Non tutti gli anime per il cinema giapponesi riescono ad attraversare il pianeta ed arrivare da noi, i pochi che lo fanno solitamente o sono legati ad un nome altisonante, un franchise o un brand già di successo, oppure ci arrivano per meriti speciali. Your Name è stato un successo commerciale incredibile in patria, così tanto da guadagnarsi un biglietto anche per l’Italia, ma lo standard che propone è di molte volte inferiore a quello cui ci ha abituato l’animazione nipponica migliore. Non è una questione tecnica ma di immaginazione. La storia d’amore tra i due protagonisti ha nell’elemento fantastico l’unico punto distintivo, altrimenti sarebbe molto convenzionale, e anche nel suo piccolo (non c’è niente di male nelle storie convenzionali, a farle bene) non riesce mai ad andare oltre la riproposizione dell’epica romantica più esile.

Makoto Shinkai con crescente convinzione ingarbuglia la trama, sposta i tempi, trasporta i personaggi e si concede ogni genere di azzardo fantasioso senza la capacità di immaginarlo da zero ma solo frugando nel bagaglio del già fatto e aggiungendo pochissimo al noto. Il risultato è che Your Name non genera nemmeno un’immagine o un momento realmente memorabili, non riesce nell’obiettivo numero uno di qualsiasi lungometraggio d’animazione, cioè lavorare con le forme, gli ambienti, i colori e le luci in una maniera inedita o se non altro personale (nell’animazione non esiste niente a meno che non venga disegnato, e quindi immaginato, apposta) per colpire lo spettatore là dove non se l’aspetta.

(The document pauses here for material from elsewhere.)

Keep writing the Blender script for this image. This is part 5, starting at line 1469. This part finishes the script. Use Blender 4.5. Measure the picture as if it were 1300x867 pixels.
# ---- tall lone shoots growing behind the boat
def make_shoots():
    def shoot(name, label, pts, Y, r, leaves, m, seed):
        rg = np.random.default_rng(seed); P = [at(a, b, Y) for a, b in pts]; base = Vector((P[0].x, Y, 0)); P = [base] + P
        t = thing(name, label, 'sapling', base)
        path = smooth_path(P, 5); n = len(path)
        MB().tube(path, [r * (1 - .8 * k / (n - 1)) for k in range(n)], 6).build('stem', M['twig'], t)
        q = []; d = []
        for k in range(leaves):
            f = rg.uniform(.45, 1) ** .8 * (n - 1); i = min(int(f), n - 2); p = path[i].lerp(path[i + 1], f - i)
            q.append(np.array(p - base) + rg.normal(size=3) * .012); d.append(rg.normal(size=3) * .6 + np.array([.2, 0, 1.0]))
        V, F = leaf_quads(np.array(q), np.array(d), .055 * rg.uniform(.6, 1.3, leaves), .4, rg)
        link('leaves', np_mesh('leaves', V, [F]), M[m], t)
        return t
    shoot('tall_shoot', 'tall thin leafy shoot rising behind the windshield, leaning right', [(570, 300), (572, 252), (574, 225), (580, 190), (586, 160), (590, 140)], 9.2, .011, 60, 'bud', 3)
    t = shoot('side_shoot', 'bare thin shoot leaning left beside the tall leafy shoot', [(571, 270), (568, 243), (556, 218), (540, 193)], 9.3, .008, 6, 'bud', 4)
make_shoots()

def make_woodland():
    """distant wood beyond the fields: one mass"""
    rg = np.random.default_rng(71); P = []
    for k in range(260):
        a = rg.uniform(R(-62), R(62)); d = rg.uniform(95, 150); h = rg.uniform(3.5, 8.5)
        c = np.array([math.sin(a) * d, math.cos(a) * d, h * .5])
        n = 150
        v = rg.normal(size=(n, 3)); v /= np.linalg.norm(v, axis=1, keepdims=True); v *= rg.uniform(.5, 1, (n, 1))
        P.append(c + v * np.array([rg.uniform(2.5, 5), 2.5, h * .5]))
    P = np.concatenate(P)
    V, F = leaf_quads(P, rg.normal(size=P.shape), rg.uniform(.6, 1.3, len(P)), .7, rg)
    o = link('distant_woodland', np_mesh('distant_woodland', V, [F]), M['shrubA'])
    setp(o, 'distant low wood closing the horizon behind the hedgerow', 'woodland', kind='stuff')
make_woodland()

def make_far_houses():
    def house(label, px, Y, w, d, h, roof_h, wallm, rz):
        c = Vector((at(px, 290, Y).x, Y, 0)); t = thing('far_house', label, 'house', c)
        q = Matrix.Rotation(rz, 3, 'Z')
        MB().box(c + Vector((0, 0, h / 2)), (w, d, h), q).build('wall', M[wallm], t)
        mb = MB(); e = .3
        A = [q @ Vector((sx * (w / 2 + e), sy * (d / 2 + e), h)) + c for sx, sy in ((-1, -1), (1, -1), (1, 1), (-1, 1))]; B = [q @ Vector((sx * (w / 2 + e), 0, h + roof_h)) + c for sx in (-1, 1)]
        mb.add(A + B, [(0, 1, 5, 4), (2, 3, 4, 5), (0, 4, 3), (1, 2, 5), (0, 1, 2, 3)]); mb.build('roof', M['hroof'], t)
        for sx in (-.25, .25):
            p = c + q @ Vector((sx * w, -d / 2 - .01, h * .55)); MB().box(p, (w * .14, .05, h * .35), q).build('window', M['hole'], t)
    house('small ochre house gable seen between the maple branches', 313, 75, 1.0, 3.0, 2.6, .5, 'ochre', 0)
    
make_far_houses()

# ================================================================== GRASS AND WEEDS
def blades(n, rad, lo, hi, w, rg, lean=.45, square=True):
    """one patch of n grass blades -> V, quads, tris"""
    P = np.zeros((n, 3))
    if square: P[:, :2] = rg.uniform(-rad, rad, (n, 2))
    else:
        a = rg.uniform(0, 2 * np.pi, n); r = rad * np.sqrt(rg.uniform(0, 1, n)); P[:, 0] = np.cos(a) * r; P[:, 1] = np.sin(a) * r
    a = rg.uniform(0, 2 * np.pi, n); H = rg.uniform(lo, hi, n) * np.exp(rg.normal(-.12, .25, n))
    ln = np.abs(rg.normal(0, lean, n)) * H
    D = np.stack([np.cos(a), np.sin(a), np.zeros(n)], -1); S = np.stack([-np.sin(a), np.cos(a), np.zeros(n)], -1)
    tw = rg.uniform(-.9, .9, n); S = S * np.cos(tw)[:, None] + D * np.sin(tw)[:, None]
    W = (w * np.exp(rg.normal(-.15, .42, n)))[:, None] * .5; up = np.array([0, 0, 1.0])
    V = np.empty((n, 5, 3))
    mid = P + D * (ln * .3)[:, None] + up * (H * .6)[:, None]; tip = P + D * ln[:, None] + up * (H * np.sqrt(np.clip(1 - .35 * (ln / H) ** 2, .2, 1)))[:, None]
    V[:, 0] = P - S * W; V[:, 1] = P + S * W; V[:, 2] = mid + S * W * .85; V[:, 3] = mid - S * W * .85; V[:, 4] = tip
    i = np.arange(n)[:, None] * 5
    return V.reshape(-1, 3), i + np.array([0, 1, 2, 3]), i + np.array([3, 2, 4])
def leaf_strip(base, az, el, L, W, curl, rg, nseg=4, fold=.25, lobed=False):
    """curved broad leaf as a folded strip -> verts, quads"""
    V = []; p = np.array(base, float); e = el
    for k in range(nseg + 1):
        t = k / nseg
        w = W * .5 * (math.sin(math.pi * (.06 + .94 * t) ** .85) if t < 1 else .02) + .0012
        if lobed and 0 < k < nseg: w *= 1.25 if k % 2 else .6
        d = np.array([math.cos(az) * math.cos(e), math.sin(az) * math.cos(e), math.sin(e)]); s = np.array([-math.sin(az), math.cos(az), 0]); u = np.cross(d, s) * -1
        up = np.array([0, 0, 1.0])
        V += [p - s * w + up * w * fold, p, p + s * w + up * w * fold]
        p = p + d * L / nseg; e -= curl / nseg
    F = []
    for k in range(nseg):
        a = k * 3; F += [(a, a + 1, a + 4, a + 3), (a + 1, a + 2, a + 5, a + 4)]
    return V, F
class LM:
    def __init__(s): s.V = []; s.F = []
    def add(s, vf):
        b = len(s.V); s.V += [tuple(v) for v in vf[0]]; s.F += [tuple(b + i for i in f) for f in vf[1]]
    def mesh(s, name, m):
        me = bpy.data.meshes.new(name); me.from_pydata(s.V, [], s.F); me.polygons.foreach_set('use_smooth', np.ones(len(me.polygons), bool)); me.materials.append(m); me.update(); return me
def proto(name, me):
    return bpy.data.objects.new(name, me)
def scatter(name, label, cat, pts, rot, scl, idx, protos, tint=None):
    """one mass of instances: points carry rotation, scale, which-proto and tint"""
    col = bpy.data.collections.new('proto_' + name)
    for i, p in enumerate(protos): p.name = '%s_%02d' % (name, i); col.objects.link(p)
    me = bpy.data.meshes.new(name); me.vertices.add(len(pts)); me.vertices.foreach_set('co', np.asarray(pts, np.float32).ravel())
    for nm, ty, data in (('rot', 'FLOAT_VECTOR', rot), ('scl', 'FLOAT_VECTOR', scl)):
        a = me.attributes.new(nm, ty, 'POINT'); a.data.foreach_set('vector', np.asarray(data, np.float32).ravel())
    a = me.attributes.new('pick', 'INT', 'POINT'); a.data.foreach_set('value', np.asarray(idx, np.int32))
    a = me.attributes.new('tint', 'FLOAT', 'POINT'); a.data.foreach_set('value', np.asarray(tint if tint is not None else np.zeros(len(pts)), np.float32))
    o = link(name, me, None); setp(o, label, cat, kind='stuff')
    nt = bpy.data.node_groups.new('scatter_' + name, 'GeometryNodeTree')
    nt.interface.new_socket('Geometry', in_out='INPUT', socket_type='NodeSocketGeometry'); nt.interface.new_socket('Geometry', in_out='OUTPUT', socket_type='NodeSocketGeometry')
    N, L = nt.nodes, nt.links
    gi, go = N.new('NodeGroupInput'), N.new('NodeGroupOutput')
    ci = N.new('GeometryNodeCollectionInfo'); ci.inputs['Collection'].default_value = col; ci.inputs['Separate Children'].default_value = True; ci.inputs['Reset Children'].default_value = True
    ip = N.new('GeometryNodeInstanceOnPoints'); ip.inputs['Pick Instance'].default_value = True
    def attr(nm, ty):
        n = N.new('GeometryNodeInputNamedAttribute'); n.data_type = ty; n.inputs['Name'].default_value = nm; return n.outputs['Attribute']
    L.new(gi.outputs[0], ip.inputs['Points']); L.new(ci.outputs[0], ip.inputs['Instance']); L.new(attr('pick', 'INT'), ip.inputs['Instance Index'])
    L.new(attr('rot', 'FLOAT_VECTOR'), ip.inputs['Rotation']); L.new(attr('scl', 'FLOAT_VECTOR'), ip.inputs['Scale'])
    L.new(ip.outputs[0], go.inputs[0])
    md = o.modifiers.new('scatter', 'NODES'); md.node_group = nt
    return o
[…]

Dire che Your Name annoia sarebbe limitante e fuorviante, perché la sua trama piena di gangli e grumi non è una novità, non è infrequente che il cinema giapponese, visto con i nostri occhi, abbia uno storytelling eccessivamente denso e convulso. No, il problema di Your Name è proprio che non fa un passo per elevarsi dallo statuto di piccolo filmetto adolescenziale, quando invece dimostra ambizioni da opera seria e completa.